In other instances, Tate has ingeniously fashioned ersatz art out of nuts and bolts he found on the internet. IDK, TBL FLP@ Spruth Magers, Berlin presents a bare white room and a gray cement floor, illuminated by six long white fluorescent bulbs on the ceiling. Flickering against the wall is a white neon sculpture that appears to be a Keith Sonnier or a knock-off of one.

It’s not. Tate drew this piece of geometric calligraphy himself out of emoticons and other communicative shorthand. Fresh Kicks @ Kunsstverein Munich has two rectangular images hanging in the white space: in the still-life that faces us, a white sneaker dribbled with gray paint rests on a white rectangular slab atop a wooden plinth. The ensemble is obviously Photoshopped, which isn’t as apparent in other images. Hanging at an angle and visible in an adjoining room is photograph (or canvas) depicting a pair of eyes masked in an oval cut out of a black painted ground—a reference maybe to the flirtatious voyeuristic photograph of the Comtesse de Castiglione.

If you don’t want to guess, as I did, about the sources for Tate’s amalgamated art, he has published a two-volume catalog with Lodret Vandret that illustrates where he found his quotations. Each of his inventions, it seems, is concocted from dozens of other images.

The second layer of mordancy in his work concerns the sorts of contemporary spaces where objects of this sort are normally displayed. Unlike his art, these rooms exist in the real Old (and New) World, although they were likewise downloaded rather than actually visited by the artist.

The environments here include not only the pristine white cube (the Kunstverein Munich; the Kunsthalle Baden Baden; and VI, VII in Oslo; ) but also the converted industrial warehouse (Wiels, Brussels) and the deconsecrated church (Nicolaj Kunsthall, Copenhagen.)

Tate’s mischievous reimagining of art for this Danish space is one of the highlights of the show. At the end of a dark corridor—with vaulted ceilings, smoothly lighted by a paned window—he has situated an immense photograph of a man wearing a water jet pack and rising above the spray if he were a rodeo rider. That a silly Disney water-park image might be exhibited in the apse of a formerly sacred structure is, of course, all too believable. Art in Europe that was once solemnly Christian has since the Enlightenment been defiantly secular and ironic; in many ways it’s become indistinguishable from other forms of entertainment.

Tate isn’t sermonizing about the loss of faith in religion or transcendent art. He’s merely commenting on the state of things. I’m certain, if invited, he’d be thrilled to exhibit his wiseacre works in any of these tony, state-subsidized spaces. (The series is larger than this choice Euro-centric sample. Other places where Tate has “created” work includes the Guggenheim Museum and the Swiss Institute in New York as well as the Pilar Corrias Gallery in London.)

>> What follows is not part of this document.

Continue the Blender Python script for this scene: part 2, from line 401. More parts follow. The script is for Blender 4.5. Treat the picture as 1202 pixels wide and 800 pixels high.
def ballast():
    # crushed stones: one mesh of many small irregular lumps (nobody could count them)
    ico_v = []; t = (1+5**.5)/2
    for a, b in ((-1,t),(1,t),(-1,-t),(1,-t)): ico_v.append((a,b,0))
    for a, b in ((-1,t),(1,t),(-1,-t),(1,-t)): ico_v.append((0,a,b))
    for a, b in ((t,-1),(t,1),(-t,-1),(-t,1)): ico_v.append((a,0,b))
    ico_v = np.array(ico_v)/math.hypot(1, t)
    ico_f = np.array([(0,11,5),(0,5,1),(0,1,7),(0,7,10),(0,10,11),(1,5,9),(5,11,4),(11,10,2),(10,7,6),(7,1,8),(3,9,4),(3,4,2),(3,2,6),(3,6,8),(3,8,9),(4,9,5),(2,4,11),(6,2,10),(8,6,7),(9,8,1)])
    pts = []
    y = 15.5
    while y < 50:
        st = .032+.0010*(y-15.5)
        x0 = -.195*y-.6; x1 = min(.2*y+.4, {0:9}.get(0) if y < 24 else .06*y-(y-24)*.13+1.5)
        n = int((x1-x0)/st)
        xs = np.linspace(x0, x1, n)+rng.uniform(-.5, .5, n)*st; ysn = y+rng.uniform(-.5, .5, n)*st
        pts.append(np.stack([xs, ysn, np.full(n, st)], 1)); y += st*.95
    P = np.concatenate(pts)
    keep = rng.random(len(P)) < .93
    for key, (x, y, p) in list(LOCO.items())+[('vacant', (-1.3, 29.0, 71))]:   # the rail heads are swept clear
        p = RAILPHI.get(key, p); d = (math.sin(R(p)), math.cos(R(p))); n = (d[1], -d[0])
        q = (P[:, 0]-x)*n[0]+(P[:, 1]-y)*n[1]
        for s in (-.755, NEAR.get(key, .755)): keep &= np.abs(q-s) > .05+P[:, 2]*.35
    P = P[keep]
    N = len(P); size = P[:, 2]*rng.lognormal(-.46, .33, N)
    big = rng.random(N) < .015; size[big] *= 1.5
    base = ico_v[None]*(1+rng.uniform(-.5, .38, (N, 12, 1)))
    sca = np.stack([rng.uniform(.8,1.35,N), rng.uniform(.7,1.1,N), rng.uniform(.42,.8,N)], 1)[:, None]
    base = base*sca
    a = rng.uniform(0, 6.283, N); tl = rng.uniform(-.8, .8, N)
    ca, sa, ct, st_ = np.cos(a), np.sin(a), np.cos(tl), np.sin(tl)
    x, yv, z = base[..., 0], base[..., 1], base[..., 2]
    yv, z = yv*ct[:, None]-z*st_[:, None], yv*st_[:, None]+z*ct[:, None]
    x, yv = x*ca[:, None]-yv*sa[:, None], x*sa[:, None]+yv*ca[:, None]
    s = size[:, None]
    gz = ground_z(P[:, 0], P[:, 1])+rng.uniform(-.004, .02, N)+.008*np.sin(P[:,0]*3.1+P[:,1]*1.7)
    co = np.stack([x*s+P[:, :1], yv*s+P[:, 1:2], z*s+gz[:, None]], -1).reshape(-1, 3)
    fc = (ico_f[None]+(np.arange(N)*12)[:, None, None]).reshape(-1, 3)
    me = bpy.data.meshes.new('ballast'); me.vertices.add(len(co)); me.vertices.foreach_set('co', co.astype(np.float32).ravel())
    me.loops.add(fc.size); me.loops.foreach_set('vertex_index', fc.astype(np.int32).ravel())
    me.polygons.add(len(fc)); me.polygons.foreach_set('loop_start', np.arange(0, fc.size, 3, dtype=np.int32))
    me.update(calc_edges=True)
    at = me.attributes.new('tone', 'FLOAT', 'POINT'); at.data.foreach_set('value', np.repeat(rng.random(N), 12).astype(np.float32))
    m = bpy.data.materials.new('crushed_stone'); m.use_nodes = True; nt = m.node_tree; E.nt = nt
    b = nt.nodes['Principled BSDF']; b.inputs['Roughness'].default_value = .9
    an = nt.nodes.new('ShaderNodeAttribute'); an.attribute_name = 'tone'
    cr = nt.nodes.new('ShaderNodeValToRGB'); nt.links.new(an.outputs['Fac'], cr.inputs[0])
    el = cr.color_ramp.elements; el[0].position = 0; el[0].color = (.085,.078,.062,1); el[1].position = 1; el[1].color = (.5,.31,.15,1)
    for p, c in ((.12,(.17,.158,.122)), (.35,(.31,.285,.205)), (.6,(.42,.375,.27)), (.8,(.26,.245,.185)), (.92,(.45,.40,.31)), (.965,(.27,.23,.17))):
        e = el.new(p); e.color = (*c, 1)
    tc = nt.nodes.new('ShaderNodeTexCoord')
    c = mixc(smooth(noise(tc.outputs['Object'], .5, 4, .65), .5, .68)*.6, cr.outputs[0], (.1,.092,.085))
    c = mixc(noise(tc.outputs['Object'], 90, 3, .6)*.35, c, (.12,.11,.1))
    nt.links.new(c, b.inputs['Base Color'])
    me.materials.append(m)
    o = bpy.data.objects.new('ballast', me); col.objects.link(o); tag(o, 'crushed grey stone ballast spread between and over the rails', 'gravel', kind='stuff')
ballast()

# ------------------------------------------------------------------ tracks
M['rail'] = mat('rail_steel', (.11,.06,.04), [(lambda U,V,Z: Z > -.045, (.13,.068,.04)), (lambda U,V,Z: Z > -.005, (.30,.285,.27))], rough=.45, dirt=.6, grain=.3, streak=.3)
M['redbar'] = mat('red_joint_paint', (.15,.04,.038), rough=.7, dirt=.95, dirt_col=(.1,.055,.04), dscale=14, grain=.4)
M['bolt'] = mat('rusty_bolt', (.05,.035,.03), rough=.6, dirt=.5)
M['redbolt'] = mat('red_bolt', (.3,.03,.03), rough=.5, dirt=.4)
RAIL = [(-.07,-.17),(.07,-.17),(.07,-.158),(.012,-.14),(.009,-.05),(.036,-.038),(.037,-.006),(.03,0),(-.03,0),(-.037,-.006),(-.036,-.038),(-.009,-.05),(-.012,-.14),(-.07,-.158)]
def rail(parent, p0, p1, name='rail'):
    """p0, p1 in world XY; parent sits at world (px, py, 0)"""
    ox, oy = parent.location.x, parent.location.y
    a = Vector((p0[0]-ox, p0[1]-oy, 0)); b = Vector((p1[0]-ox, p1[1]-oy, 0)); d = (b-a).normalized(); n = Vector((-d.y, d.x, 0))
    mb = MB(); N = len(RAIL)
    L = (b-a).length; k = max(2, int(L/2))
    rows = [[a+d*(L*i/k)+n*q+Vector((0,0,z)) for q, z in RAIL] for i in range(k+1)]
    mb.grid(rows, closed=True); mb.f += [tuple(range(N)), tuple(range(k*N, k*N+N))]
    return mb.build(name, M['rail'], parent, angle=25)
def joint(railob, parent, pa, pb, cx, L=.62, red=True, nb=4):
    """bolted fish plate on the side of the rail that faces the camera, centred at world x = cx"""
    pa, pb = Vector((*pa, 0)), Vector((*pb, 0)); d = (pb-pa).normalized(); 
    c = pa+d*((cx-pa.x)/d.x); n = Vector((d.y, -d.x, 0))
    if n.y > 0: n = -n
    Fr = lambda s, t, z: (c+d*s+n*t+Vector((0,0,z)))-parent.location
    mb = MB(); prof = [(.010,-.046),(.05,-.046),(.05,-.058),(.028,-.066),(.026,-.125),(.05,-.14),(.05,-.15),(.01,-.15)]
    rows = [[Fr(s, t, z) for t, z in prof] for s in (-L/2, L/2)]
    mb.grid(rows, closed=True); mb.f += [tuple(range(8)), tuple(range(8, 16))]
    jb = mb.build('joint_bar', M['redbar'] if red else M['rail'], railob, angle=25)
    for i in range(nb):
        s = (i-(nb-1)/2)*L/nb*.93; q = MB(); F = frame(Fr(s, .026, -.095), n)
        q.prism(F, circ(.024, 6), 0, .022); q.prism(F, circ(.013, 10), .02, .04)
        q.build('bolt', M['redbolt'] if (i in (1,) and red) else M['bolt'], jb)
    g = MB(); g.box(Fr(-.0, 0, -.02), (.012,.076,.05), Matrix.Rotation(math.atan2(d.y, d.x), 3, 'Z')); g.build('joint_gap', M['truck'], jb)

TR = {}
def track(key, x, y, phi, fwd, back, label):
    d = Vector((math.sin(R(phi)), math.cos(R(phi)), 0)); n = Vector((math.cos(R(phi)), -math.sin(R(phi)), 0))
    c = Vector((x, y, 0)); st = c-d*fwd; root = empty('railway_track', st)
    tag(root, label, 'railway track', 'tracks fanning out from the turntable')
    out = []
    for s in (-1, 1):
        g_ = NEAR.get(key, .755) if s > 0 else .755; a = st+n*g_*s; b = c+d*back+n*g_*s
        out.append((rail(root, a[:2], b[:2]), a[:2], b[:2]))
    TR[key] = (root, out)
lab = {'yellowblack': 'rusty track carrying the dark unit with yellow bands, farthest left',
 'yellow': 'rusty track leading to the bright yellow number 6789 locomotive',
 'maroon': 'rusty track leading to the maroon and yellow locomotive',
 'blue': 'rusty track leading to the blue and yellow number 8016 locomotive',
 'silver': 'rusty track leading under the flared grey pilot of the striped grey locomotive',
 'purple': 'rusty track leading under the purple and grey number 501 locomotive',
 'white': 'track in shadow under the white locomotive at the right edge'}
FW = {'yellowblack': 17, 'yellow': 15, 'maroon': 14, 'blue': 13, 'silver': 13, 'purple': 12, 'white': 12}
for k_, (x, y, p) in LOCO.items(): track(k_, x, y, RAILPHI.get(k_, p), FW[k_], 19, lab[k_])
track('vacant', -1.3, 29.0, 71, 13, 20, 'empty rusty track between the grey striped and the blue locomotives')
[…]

The third layer of irony here is about photography in the age of the internet. Nothing that we see online can be entirely trusted anymore. Fake art is now as common as fake news. These aren’t forgeries exactly. Tate isn’t trying to pass these off as works by better-known artists. The absence of shadows around the image in the space, and the pixilated resolution of the appropriations, are signs that he wants us to notice the seams.

The title of the exhibition, Prefaces, refers to a group of writings by Kierkegaard: introductions to a series of novels that he had no intention of finishing. In a similar frame of mind, Tate has given us extrapolations, possible outcomes given the current rules of the avant-garde game, alternative art for alternative museums.

As both artist and curator, Tate is attaching himself to the tradition of Institutional Critique. The show is a parody of the installation shot, that bedrock of the newspaper arts page or contemporary arts magazine, or publications like Collector Daily. These mundane photographic documents are also the means by which galleries try to sell work to their clients, art collectors or museum curators. As such, they function as agents in the process where art education and art commerce meet to converse and maybe do business.

Parody is parasitic and Tate seems OK with that secondary market status, so proudly adopted by the Pictures Generation as the nature of visual reality today. In a 2015 interview with Elizabeth Denny on the gallery website, he claims that “the act of appropriating an image from a museum archive (which is a pallid reproduction of a cultural artifact) or a book to me isn’t inherently different than traveling to Petra to photo-graph it for myself, as the images of Petra are largely preformed in my mind from the deluge of images in the cultural milieu starting with National Geographic and ending with Indiana Jones.”

In other words, an artist doesn’t need to visit Jordan or Syria because any pictures he might reflexively take would be determined by those he had already seen in magazines or on computer screens.

This is a peculiar—and convenient—attitude to take toward photography, as it eliminates the need for physical adventure and the role of happenstance in discovering pictures. No need to go anywhere as every image you might want is available on your screen.

Tate has no doubt enjoyed following internet threads and memes, and maybe even forged an identity for himself as a shameless pilferer. But despite what it says in the art theory texts he has been reading and teaching, remixing bits from someone else’s art in Photoshop is not usually how lasting work is made, and he might not want to make a career out of it.

Collector’s POV: The works in this show range in price from $2000 (16×24) to $4500 (30×45 and 30×40) and $7000 (40×60). Tate’s work has little secondary market history, so gallery retail remains the best option for those collectors interested in following up.